S先生(日蓮宗・ご住職)がこれまでに行ってきた供養は、死後すさまじい思いを抱えた霊ばかりだったそうだ。しかし、なかなか成仏できない霊だからこそ、仏の命(妙法)をお借りして成仏させるのだ。仏の命をお借りするには、仏の命がどんなものなのかを、僧侶自らが体得する必要がある。どうもそういうことのようだ。
仏の命を受け取ったその瞬間、僧侶の肉体や精神、魂がどういう状態になるのか・・・といったことに関するもっと具体的な詳細については、お聞きしなかった。ここでそれを明かすと、あたかもそういった霊能力を自分も身につけたかのように振舞う悪徳僧侶や霊感商法などに利用する者が、後を絶たなくなると思ったからだ。

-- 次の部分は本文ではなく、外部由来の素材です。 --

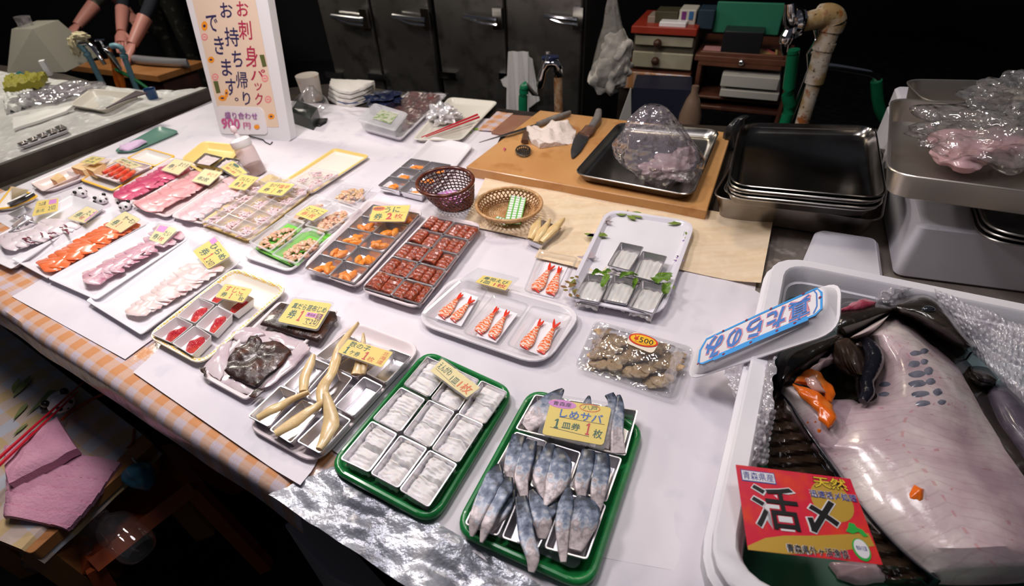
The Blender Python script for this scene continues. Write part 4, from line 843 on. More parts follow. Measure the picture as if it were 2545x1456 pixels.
# seasoned clam packs on a white tray with green leaf
tray('foam_tray', Q(cF, [(545, 1150), (985, 1295), (1640, 740), (1240, 600)], TOP+.016), .014, foam, 'white foam tray under the four clear packs of seasoned clam', r=.025)
for k, (pts, gm, w, tan) in enumerate([([(605, 1020), (800, 1112), (1128, 845), (950, 780)], 1, 'front left', 0), ([(810, 1135), (1045, 1222), (1310, 945), (1140, 885)], 1, 'front right', 0),
                                  ([(925, 785), (1095, 838), (1395, 650), (1225, 585)], 0, 'back left, under the card', 1), ([(1110, 872), (1330, 925), (1632, 712), (1420, 640)], 0, 'back right', 0), ([(1270, 625), (1590, 668), (1745, 520), (1450, 475)], 0, 'loose one by itself behind the others', 1)]):
    q = Q(cF, pts, TOP+.034 if k < 4 else TOP+.026); h = .020
    pack(q, h, frost, 'frosted clear pack of seasoned clam, '+w, group='clam packs', r=.008)
    if gm:
        l = MB(); l.patch([p-UP*.0175 for p in grow(q, .011)], 3, 3, .0005); tag(l.build('leaf_liner', leafg), 'green plastic leaf sheet in the clam pack, '+w, 'leaf sheet', 'green leaf sheets')
    cc = bl(q, .55, .42 if k < 4 else .5)-UP*.0165; d = (q[3]-q[0])
    cluster('seasoned_clam', cc, (q[1]-q[0]).length*.36, d.length*.38, .013, 60, .0066, [clam, clam, clamt] if not tan else [clamt, clamt, clam], ('orange-pink' if not tan else 'tan')+' seasoned clam pieces in the pack, '+w, 'clam', 'clam portions', yaw=math.atan2(d.y, d.x)-math.pi/2, seed=k+3)
b = MB(); b.patch(Q(cF, [(640, 1070), (1000, 1240), (1370, 960), (1250, 900)], TOP+.013), 12, 12, .0006, h=lambda u, v: .0015*noise.noise(Vector((u*4, v*4, 0))))
tag(b.build('leaf_sheet', leafg), 'bright green leaf sheet showing between the clam packs and the tray', 'leaf sheet')
# ================================================================== shrimp
tray('foam_tray', Q(cM, [(80, 790), (1165, 1165), (1500, 700), (430, 395)], TOP+.020), .018, mat('white_shrimp_tray', (.80, .76, .80), .3), 'large white rounded tray with three clear packs of shrimp', slope=.02, r=.05, rim=.008)
sps = [([(140, 735), (515, 855), (712, 518), (480, 435)], 'left pack on the tray', TOP+.030), ([(488, 885), (800, 992), (1052, 650), (755, 560)], 'middle pack on the tray', TOP+.030), ([(848, 985), (1190, 1105), (1410, 740), (1062, 655)], 'right pack on the tray', TOP+.030), ([(995, 540), (1290, 610), (1450, 262), (1130, 205)], 'pack standing by itself behind the tray', TOP+.022)]
for pts, w, z in sps:
    q = Q(cM, pts, z); pack(q, .019, clear, 'clear plastic pack with two shrimps, '+w, group='shrimp packs', slope=.010, r=.012, rim=.004)
    l = MB(); l.slab([p-UP*.0172 for p in grow(q, .020)], .0004, .002); tag(l.build('paper_liner', mat('liner_white', (.86, .84, .88), .5)), 'white paper square under the shrimps, '+w, 'paper', 'papers in the shrimp packs')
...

今回、S先生とのメールのやり取りで、私の心に一番強く残ったのは、引導である。引導とは、僧侶が祈りを通じて、死者を確実にお釈迦さまの元に送り出すことである。壮大なお葬式をしました、とりあえず何十回忌も法要を行い、しっかり祈ったからもう大丈夫だ、じゃあねバイバイ・・・ではなく、海よりも深い意識の層で祈る・・・ということのようだ。まず、これができるかどうかだ。そして、仏法という鏡に照らし合わせた時に、「よし、この霊はお釈迦さまの元に行ったぞ! 今この瞬間に送り出せたぞ!」と、そういった自信と確信が持てるまで、僧侶はしっかりと修行をするべきだと思います、とS先生はそんな風にもおっしゃっていた。
つまり・・・だ。つまり、死者をなんとなく送り出せたと思う・・・とか、(死者を)送り出せたに違いない・・・などと、そういう曖昧で都合のいい思い込みでは難しいということである。このことをひっくり返すならば、そういう祈りが、ここ地球に確実に存在する・・・ということである。
もっと分かりやすく言うと、深い意識の層で祈れるようになると、送り出すその瞬間をあたかも今自分の目でしっかりと見ているかのような、そういった感覚を味わいながらも、それでいて、自分の肉体の中からその死者の霊(あるいは魂)が抜け出ていく瞬間を(僧侶が)体感する・・・ということである。どうもそんな感じなのだ。この辺りのことになってくると、そこのお寺の密教になるので、そういった類いの書物を探し出すのは難しいと思われる。こういったことの実例に関しては、いずれこの「星がささやいて」の【霊的世界】シリーズでお話しようと思う。
最後になるが・・・。今回の私の睡眠時の夢で、私に引っついたその感情とは、芋づる式にズルズルと自分の内側から上がってきて、それがハエ取り紙のようにペタペタと私にくっついた・・・ということである。笑うかもしれないが、それが私の体験したことなのである。本当に異例な夢だった。